Gold futures were approaching the $1,600 an ounce level during lunchtime trade in New York on Friday, extending a rally that kicked off in the early morning hours in Europe.
Gold traders were reacting to news that the EU will create the Troubled Country Relief Program, a fund similar to the one set up in the aftermath of the US sub-prime crisis, “to break the vicious circle between banks and sovereigns”.
Commodity Online quotes research from Commerzbank following the news that forecast a sharp rise in the price of bullion in the second half, despite gold’s recent trading behaviour that suggest investors do not regard it as less risky an asset than stocks:
“Gold is thus behaving less like a safe haven at present and more like a risky asset class,” the bank continued.
“In any case, we are confident that bargain-hunters will support gold at the current prices, and expect to see a sharp rise in price in the second half of the year.

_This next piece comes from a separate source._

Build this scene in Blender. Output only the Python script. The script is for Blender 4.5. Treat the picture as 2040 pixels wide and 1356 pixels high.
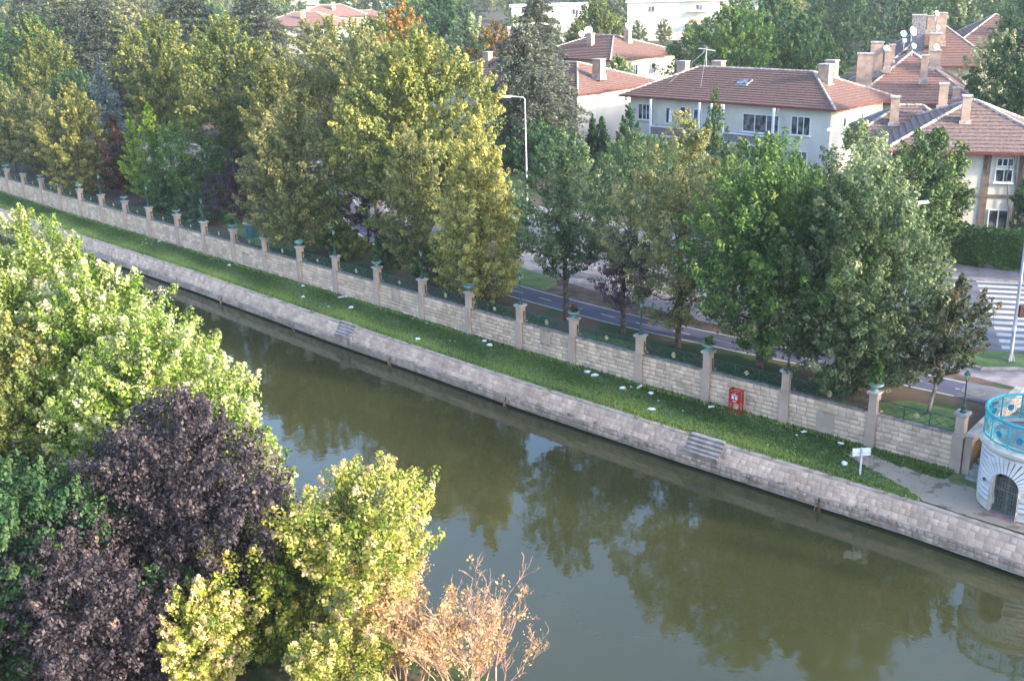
import bpy, math, random
import numpy as np
from mathutils import Matrix, Vector

S = bpy.context.scene
C = bpy.context.scene.collection
for o in list(bpy.data.objects): bpy.data.objects.remove(o)

# ---------------------------------------------------------------- camera, sky, sun, exposure
PITCH, ROLL = 0.3306, -0.02986
Fw = np.array([0, math.cos(PITCH), -math.sin(PITCH)]); Rt = np.array([1, 0, 0.]); Up = np.cross(Rt, Fw)
R2 = Rt*math.cos(ROLL)+Up*math.sin(ROLL); U2 = -Rt*math.sin(ROLL)+Up*math.cos(ROLL)
cam = bpy.data.cameras.new('camera'); cam.sensor_width = 36; cam.lens = 2136/2040*36
cam.clip_start = 0.5; cam.clip_end = 8000
co = bpy.data.objects.new('camera', cam); C.objects.link(co)
co.matrix_world = Matrix(((R2[0], U2[0], -Fw[0], 0), (R2[1], U2[1], -Fw[1], 0), (R2[2], U2[2], -Fw[2], 18.995), (0, 0, 0, 1)))
S.camera = co
S.view_settings.view_transform = 'Standard'; S.view_settings.look = 'None'
S.view_settings.gamma = 1; S.view_settings.exposure = 2.55; S.view_settings.use_curve_mapping = False
SUN_EL = math.radians(21); SUN_AZ = math.radians(-29)      # azimuth of the sun counted from +X
wd = bpy.data.worlds.new("World"); S.world = wd; wd.use_nodes = True
nt = wd.node_tree; sky = nt.nodes.new('ShaderNodeTexSky'); sky.sky_type = 'NISHITA'; sky.sun_disc = False
sky.sun_elevation = SUN_EL; sky.sun_rotation = math.pi/2-SUN_AZ
sky.air_density = 1.0; sky.dust_density = 2.2; sky.ozone_density = 2.8
bg = nt.nodes['Background']; bg.inputs[1].default_value = 0.15; nt.links.new(sky.outputs[0], bg.inputs[0])
sl = bpy.data.lights.new('sun', 'SUN'); sl.energy = 2.0; sl.angle = math.radians(2.5); sl.color = (1, .90, .74)
so = bpy.data.objects.new('sun', sl); C.objects.link(so)
sd = Vector((math.cos(SUN_AZ)*math.cos(SUN_EL), math.sin(SUN_AZ)*math.cos(SUN_EL), math.sin(SUN_EL)))
so.rotation_euler = sd.to_track_quat('Z', 'Y').to_euler(); so.location = (0, 0, 60)
S.cycles.max_bounces = 8; S.cycles.diffuse_bounces = 3; S.cycles.glossy_bounces = 3; S.cycles.transparent_max_bounces = 8
S.cycles.use_denoising = True

def haze():
    m = bpy.data.materials.new('haze_air'); m.use_nodes = True; nt = m.node_tree
    for n in list(nt.nodes):
        if n.type == 'BSDF_PRINCIPLED': nt.nodes.remove(n)
    v = nt.nodes.new('ShaderNodeVolumePrincipled'); v.inputs['Color'].default_value = (.86, .90, .96, 1); v.inputs['Density'].default_value = .00022; v.inputs['Anisotropy'].default_value = .2
    nt.links.new(v.outputs[0], nt.nodes['Material Output'].inputs['Volume'])
    x0, x1, y0, y1, z0, z1 = -520, 520, -60, 900, -2.7, 32
    V = [(x, y, z) for z in (z0, z1) for x, y in ((x0, y0), (x1, y0), (x1, y1), (x0, y1))]
    me = bpy.data.meshes.new('haze'); me.from_pydata(V, [], [(3, 2, 1, 0), (4, 5, 6, 7), (0, 1, 5, 4), (1, 2, 6, 5), (2, 3, 7, 6), (3, 0, 4, 7)]); me.materials.append(m)
    o = bpy.data.objects.new('haze', me); C.objects.link(o); o['kind'] = 'stuff'; o['label'] = 'thin warm morning haze softening the far trees and roofs'; o['category'] = 'haze'
haze()
# ---------------------------------------------------------------- frame along the canal
L0 = np.array([17.1821, 37.8881]); D_ = np.array([-0.706546, 0.707667]); N_ = np.array([-0.707667, -0.706546])
def W(t, s, z=0.0):                       # t: metres along the wall (away), s: metres towards the water
    p = L0+D_*t+N_*s; return (float(p[0]), float(p[1]), float(z))
ROTZ = math.atan2(-D_[1], -D_[0])         # local +X = -t, local +Y = away from the canal
BT = [(-60, -2.5), (-20, -.5), (0, 0), (7.5, .2), (15, .5), (25, .68), (35, .55), (55, .48), (80, .38), (92, .1), (130, -.9), (200, -4), (400, -20)]
ET = [(-60, 1.5), (-20, 2.9), (-4, 3.3), (0, 3.25), (4.6, 3.44), (10, 3.65), (20, 3.85), (35, 3.78), (51, 3.42), (62, 3.43), (78, 3.44), (92, 3.3), (130, 2.3), (200, -.8), (400, -17)]
def ip(tb, t): return float(np.interp(t, [a for a, b in tb], [b for a, b in tb]))
def bw(t): return ip(BT, t)
def ew(t): return ip(ET, t)

# ---------------------------------------------------------------- helpers
def link(o, parent=None):
    C.objects.link(o)
    if parent: o.parent = parent
    return o
def tag(o, label=None, cat=None, group=None, kind=None):
    if label: o['label'] = label
    if cat: o['category'] = cat
    if group: o['group'] = group
    if kind: o['kind'] = kind
    return o
def empty(name, loc, label, cat, group=None, rz=0.0):
    o = bpy.data.objects.new(name, None); C.objects.link(o); o.empty_display_size = .2
    o.location = loc; o.rotation_euler = (0, 0, rz); return tag(o, label, cat, group)
def npmesh(name, V, F, mat, parent=None, attr=None, smooth=False):
    V = np.asarray(V, np.float32); F = np.asarray(F, np.int32); k = F.shape[1]
    me = bpy.data.meshes.new(name); me.vertices.add(len(V)); me.vertices.foreach_set('co', V.ravel())
    me.loops.add(F.size); me.loops.foreach_set('vertex_index', F.ravel())
    me.polygons.add(len(F)); me.polygons.foreach_set('loop_start', np.arange(0, F.size, k, dtype=np.int32))
    if smooth: me.polygons.foreach_set('use_smooth', np.ones(len(F), bool))
    if attr is not None:
        a = me.attributes.new('tint', 'FLOAT', 'POINT'); a.data.foreach_set('value', np.asarray(attr, np.float32))
    me.update(calc_edges=True)
    if mat: me.materials.append(mat)
    return link(bpy.data.objects.new(name, me), parent)
class MB:
    def __init__(s): s.v = []; s.f = []
    def quad(s, *p):
        n = len(s.v); s.v += [tuple(q) for q in p]; s.f.append(tuple(range(n, n+len(p))))
    def hexa(s, b, t):                    # bottom ring, top ring (same winding, ccw from above)
        n = len(s.v); k = len(b); s.v += [tuple(q) for q in b]+[tuple(q) for q in t]
        s.f.append(tuple(n+i for i in reversed(range(k)))); s.f.append(tuple(n+k+i for i in range(k)))
        for i in range(k): s.f.append((n+i, n+(i+1) % k, n+k+(i+1) % k, n+k+i))
    def box(s, x0, x1, y0, y1, z0, z1, tf=None):
        b = [(x0, y0), (x1, y0), (x1, y1), (x0, y1)]
        B = [(x, y, z0) for x, y in b]; T = [(x, y, z1) for x, y in b]
        if tf: B = [tf(*p) for p in B]; T = [tf(*p) for p in T]
        s.hexa(B, T)
    def cbox(s, c, sx, sy, sz, tf=None): s.box(c[0]-sx/2, c[0]+sx/2, c[1]-sy/2, c[1]+sy/2, c[2]-sz/2, c[2]+sz/2, tf)
    def tube(s, pts, rad, n=6, cap=True):
        pts = [Vector(p) for p in pts]
        if not hasattr(rad, '__len__'): rad = [rad]*len(pts)
        base = len(s.v); ref = Vector((.31, .2, .93))
        for i, p in enumerate(pts):
            d = (pts[min(i+1, len(pts)-1)]-pts[max(i-1, 0)]).normalized()
            if abs(d.dot(ref)) > .97: ref = Vector((1, 0, 0))
            a = d.cross(ref).normalized(); b = d.cross(a)
            for k in range(n):
                th = 2*math.pi*k/n; s.v.append(tuple(p+(a*math.cos(th)+b*math.sin(th))*rad[i]))
        for i in range(len(pts)-1):
            for k in range(n):
                a0 = base+i*n+k; a1 = base+i*n+(k+1) % n; s.f.append((a0, a0+n, a1+n, a1))
        if cap:
            s.f.append(tuple(base+k for k in range(n))); s.f.append(tuple(base+(len(pts)-1)*n+k for k in reversed(range(n))))
    def lathe(s, c, prof, n=16, a0=0, a1=2*math.pi):
        base = len(s.v); full = abs(a1-a0-2*math.pi) < 1e-4; m = n if full else n+1
        for r, z in prof:
            for k in range(m):
                th = a0+(a1-a0)*k/n; s.v.append((c[0]+r*math.cos(th), c[1]+r*math.sin(th), c[2]+z))
        for i in range(len(prof)-1):
            for k in range(n):
                k2 = (k+1) % m; s.f.append((base+i*m+k, base+i*m+k2, base+(i+1)*m+k2, base+(i+1)*m+k))
    def build(s, name, mat, parent=None, smooth=False):
        me = bpy.data.meshes.new(name); me.from_pydata(s.v, [], s.f)
        if smooth:
            me.polygons.foreach_set('use_smooth', np.ones(len(me.polygons), bool))
            try: me.set_sharp_from_angle(angle=math.radians(40))
            except Exception: pass
        me.update(); me.materials.append(mat)
        return link(bpy.data.objects.new(name, me), parent)
def copy_tree(o, parent=None):
    c = o.copy(); C.objects.link(c)
    if parent: c.parent = parent
    for ch in list(o.children): copy_tree(ch, c)
    return c

# ---------------------------------------------------------------- materials
MT = {}
def mat(name, col, rough=.8, spec=.3, metal=0, var=.12, scale=3.0, bump=0.0, bscale=20., col2=None, detail=5, emit=None, distort=0., lo=.35, hi=.65, tint=0):
    if name in MT: return MT[name]
    m = bpy.data.materials.new(name); m.use_nodes = True; nt = m.node_tree; b = nt.nodes['Principled BSDF']
    b.inputs['Roughness'].default_value = rough; b.inputs['Metallic'].default_value = metal; b.inputs['Specular IOR Level'].default_value = spec
    tc = nt.nodes.new('ShaderNodeTexCoord'); g = nt.nodes.new('ShaderNodeNewGeometry')
    nz = nt.nodes.new('ShaderNodeTexNoise'); nz.inputs['Scale'].default_value = scale; nz.inputs['Detail'].default_value = detail
    nz.inputs['Distortion'].default_value = distort
    nt.links.new(g.outputs['Position'], nz.inputs['Vector'])
    r = nt.nodes.new('ShaderNodeValToRGB'); c2 = col2 or tuple(max(0, c*(1-var*2)) for c in col)
    r.color_ramp.elements[0].position = lo; r.color_ramp.elements[1].position = hi
    r.color_ramp.elements[0].color = (*c2, 1); r.color_ramp.elements[1].color = (*(tuple(min(1, c*(1+var)) for c in col) if not col2 else col), 1)
    nt.links.new(nz.outputs['Fac'], r.inputs[0]); nt.links.new(r.outputs[0], b.inputs['Base Color'])
    if bump:
        n2 = nt.nodes.new('ShaderNodeTexNoise'); n2.inputs['Scale'].default_value = bscale; n2.inputs['Detail'].default_value = 6
        nt.links.new(g.outputs['Position'], n2.inputs['Vector'])
        bp = nt.nodes.new('ShaderNodeBump'); bp.inputs['Strength'].default_value = bump; bp.inputs['Distance'].default_value = .05
        nt.links.new(n2.outputs['Fac'], bp.inputs['Height']); nt.links.new(bp.outputs[0], b.inputs['Normal'])
    if emit: b.inputs['Emission Color'].default_value = (*emit, 1); b.inputs['Emission Strength'].default_value = 1
    if tint:
        at = nt.nodes.new('ShaderNodeAttribute'); at.attribute_name = 'tint'; mr = nt.nodes.new('ShaderNodeMapRange'); mr.inputs[3].default_value = 1-tint; mr.inputs[4].default_value = 1+tint*.7
        hs = nt.nodes.new('ShaderNodeHueSaturation'); nt.links.new(at.outputs['Fac'], mr.inputs[0]); nt.links.new(mr.outputs[0], hs.inputs['Value']); nt.links.new(r.outputs[0], hs.inputs['Color'])
        n3 = nt.nodes.new('ShaderNodeTexNoise'); n3.inputs['Scale'].default_value = .35; n3.inputs['Detail'].default_value = 9; n3.inputs['Roughness'].default_value = .7; nt.links.new(g.outputs['Position'], n3.inputs['Vector'])
        r3 = nt.nodes.new('ShaderNodeValToRGB'); r3.color_ramp.elements[0].position = .50; r3.color_ramp.elements[1].position = .68; r3.color_ramp.elements[0].color = (0, 0, 0, 1); r3.color_ramp.elements[1].color = (.55, .55, .55, 1); nt.links.new(n3.outputs['Fac'], r3.inputs[0])
        mx = nt.nodes.new('ShaderNodeMix'); mx.data_type = 'RGBA'; nt.links.new(r3.outputs[0], mx.inputs[0]); nt.links.new(hs.outputs[0], mx.inputs[6]); mx.inputs[7].default_value = (*[c*.55 for c in col], 1)
        nt.links.new(mx.outputs[2], b.inputs['Base Color'])
    MT[name] = m; return m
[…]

Fundamentals also strongly suggest increased platinum and palladium prices.” Commerzbank concluded.
Gold has retraced more than 10% from its 2012 peak of just under $1,800 hit in February. Gold closed at $1,564 on 30 December 2011 – should it hold current levels it would constitute the 12th annual increase in the price of the yellow metal.
Gold hit an all-time intra-day high $1,920 at the start of September last year, but then quickly fell back over the ensuing days, losing $105 or 5.6% in value in a single session.